**Aim of the exercise:**
Check every line of the data below for the string "Blender", and copy the ones that hold it.

(Scene modeling code data)
----------
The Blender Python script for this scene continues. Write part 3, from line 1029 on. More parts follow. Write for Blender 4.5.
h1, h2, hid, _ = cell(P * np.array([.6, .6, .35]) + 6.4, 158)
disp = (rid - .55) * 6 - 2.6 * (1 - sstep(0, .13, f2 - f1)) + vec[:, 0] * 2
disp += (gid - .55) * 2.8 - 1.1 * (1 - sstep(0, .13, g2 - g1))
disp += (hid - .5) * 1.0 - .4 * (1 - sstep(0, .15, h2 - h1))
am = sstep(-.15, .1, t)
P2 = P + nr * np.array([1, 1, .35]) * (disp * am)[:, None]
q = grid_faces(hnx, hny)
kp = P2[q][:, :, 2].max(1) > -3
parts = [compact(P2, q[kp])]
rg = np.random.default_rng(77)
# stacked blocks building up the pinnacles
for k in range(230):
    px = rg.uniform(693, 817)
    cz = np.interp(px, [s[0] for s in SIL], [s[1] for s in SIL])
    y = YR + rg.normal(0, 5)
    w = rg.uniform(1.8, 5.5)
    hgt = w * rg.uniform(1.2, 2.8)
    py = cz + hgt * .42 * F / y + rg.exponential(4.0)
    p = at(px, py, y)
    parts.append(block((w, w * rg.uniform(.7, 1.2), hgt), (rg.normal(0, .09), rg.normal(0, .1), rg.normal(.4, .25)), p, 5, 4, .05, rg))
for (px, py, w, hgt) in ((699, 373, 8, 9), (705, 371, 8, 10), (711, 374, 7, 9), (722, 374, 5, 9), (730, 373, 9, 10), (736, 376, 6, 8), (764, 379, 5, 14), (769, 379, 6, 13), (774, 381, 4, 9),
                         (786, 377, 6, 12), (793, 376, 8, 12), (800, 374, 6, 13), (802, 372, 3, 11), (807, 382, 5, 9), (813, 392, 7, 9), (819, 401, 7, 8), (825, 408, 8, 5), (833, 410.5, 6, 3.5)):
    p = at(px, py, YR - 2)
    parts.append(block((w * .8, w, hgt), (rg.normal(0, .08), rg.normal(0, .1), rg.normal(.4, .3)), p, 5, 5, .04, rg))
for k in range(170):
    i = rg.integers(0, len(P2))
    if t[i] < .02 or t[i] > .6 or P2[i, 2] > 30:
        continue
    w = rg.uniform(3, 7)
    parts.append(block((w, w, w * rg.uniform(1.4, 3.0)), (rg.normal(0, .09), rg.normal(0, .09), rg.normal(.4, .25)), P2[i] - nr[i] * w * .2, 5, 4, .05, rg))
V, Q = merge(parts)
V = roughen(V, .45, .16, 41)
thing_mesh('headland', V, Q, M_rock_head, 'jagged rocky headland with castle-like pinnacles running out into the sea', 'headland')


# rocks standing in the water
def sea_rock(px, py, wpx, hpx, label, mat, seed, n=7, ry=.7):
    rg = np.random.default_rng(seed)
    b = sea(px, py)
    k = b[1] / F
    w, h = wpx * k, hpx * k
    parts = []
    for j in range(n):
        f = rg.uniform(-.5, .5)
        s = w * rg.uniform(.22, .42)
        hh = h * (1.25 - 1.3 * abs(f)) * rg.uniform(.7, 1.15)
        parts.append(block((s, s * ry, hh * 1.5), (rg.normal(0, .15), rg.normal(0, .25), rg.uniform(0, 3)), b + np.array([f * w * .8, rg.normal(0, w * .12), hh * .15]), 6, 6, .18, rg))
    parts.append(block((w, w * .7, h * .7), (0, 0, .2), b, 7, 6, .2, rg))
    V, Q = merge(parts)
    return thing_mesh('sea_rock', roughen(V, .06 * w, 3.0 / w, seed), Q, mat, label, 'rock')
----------
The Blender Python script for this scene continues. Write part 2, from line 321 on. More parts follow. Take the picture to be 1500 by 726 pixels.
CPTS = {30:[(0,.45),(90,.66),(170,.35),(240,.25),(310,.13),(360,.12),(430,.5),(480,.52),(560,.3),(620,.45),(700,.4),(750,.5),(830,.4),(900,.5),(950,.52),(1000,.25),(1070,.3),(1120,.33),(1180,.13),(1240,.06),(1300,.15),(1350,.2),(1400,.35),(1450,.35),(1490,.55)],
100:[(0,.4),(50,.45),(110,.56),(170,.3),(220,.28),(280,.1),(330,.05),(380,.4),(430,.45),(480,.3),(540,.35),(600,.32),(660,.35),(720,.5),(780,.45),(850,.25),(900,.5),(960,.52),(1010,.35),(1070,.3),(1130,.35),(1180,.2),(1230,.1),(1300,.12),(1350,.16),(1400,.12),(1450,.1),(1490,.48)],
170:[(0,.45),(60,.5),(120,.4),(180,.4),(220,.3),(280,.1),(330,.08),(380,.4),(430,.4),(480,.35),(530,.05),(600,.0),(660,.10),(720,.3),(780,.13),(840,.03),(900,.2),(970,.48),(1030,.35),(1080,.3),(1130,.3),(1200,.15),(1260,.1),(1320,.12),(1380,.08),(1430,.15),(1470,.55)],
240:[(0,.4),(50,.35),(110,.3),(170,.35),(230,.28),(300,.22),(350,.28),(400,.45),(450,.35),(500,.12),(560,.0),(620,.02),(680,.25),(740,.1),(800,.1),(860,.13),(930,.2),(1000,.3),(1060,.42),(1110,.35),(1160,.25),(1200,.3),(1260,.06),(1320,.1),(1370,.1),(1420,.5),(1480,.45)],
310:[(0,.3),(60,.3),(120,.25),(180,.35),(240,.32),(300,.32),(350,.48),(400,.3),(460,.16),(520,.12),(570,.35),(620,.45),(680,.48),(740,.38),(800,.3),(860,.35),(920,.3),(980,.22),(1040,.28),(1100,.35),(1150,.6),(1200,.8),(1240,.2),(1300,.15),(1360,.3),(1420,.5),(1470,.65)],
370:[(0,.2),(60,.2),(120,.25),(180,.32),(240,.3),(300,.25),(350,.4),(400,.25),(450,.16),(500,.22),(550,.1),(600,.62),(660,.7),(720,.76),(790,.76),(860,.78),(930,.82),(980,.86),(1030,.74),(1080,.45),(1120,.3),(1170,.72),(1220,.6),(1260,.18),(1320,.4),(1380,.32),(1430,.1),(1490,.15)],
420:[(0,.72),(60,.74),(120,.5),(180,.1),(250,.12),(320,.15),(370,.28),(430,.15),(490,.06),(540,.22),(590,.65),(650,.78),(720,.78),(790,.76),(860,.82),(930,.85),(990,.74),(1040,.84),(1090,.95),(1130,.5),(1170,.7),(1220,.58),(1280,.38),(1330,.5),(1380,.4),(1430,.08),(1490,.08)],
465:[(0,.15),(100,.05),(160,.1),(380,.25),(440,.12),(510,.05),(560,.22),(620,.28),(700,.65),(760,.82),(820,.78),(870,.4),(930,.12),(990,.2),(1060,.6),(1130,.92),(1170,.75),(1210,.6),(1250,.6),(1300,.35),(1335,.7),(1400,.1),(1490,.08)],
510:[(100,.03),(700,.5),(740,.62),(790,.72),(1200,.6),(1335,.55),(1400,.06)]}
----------
**Output for this task:**
The Blender Python script for this scene continues. Write part 3, from line 1029 on. More parts follow. Write for Blender 4.5.
The Blender Python script for this scene continues. Write part 2, from line 321 on. More parts follow. Take the picture to be 1500 by 726 pixels.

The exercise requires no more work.